Hoy, como nunca, preside el mundo globalizado la violencia indiscriminada que obliga a las personas a abandonar sus hogares, a cruzar fronteras internacionales, con sus vidas amenazadas por motivos de raza, religión, nacionalidad, minoría social, política o étnica, o por sequías, hambrunas y terribles catástrofes, fruto de un cambio climático del que el primer mundo es también básicamente responsable. Guerras y desastres que han empujado a casi 60 millones de seres humanos, según datos del ACNUR, al desplazamiento obligado, a finales de 2014. Permítaseme solo un dato: si este ejército de desarraigados formara una sola nación, "el país de los invisibles", ocuparía, por tamaño, el número 26 en el orden mundial.

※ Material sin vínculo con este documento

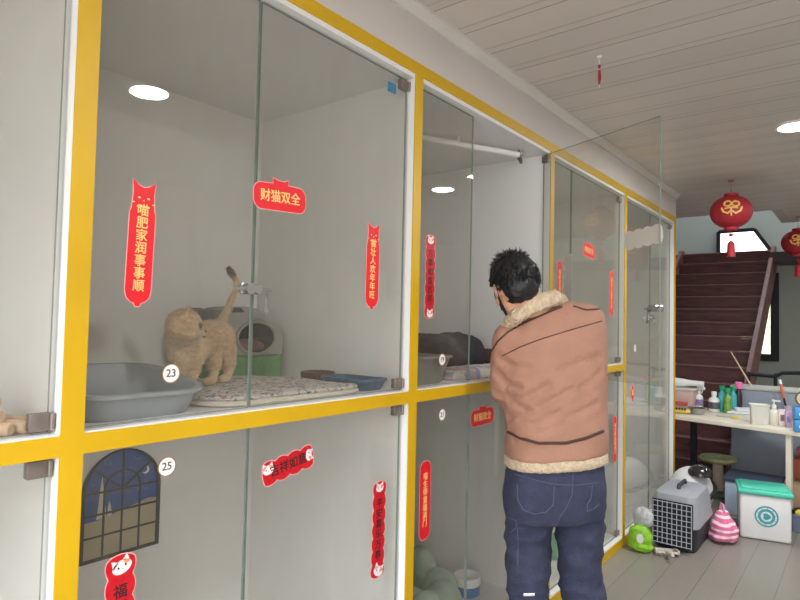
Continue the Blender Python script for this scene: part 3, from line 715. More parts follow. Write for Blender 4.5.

Durante años conviví de manera regular con hombres y mujeres de todos los rincones del planeta, en el seno de la Cruz Roja, durante mi etapa de voluntariado y, desde luego, si algo tuve claro siempre, siempre, siempre, es que nadie desea motu propio abandonar su país, su  tierra, su familia, sus raíces. Desde la descarnada experiencia de aquella etapa de mi vida, ni un solo día he dejado de soñar con un mundo más humano, más libre, menos corrupto, más justo y fraterno, donde los hombres, los verdaderos hombres, gobiernen a los hombres con sabiduría y sensatez. El desafío es histórico... y el mío no podía ser otro que aportar un grano de arena que ayude a zarandear conciencias y a remover los cimientos injustos, materialistas y codiciosos sobre los que se sustentan las sociedades del siglo XXI.

Así nació Hijos del Infierno... un proyecto literario que hoy ya es realidad y del que espero podáis disfrutar muy pronto. Una maravillosa historia, tan realista como de rabiosa actualidad, donde los protagonistas representan lo mejor de la naturaleza humana. Ese ejército de héroes anónimos e invisibles, los hombres y mujeres más nobles y magnánimos con los que cuenta la Humanidad, esos que con su generosidad y su entrega sin límites nos reconcilian con el mundo y hasta con Dios. Un auténtico y sincero homenaje a los que cada día le piden a Dios que la injusticia, el hambre, la guerra y la muerte nunca les sean indiferentes. 

Buenas noches, desde la esperanza en que un mundo mejor es posible.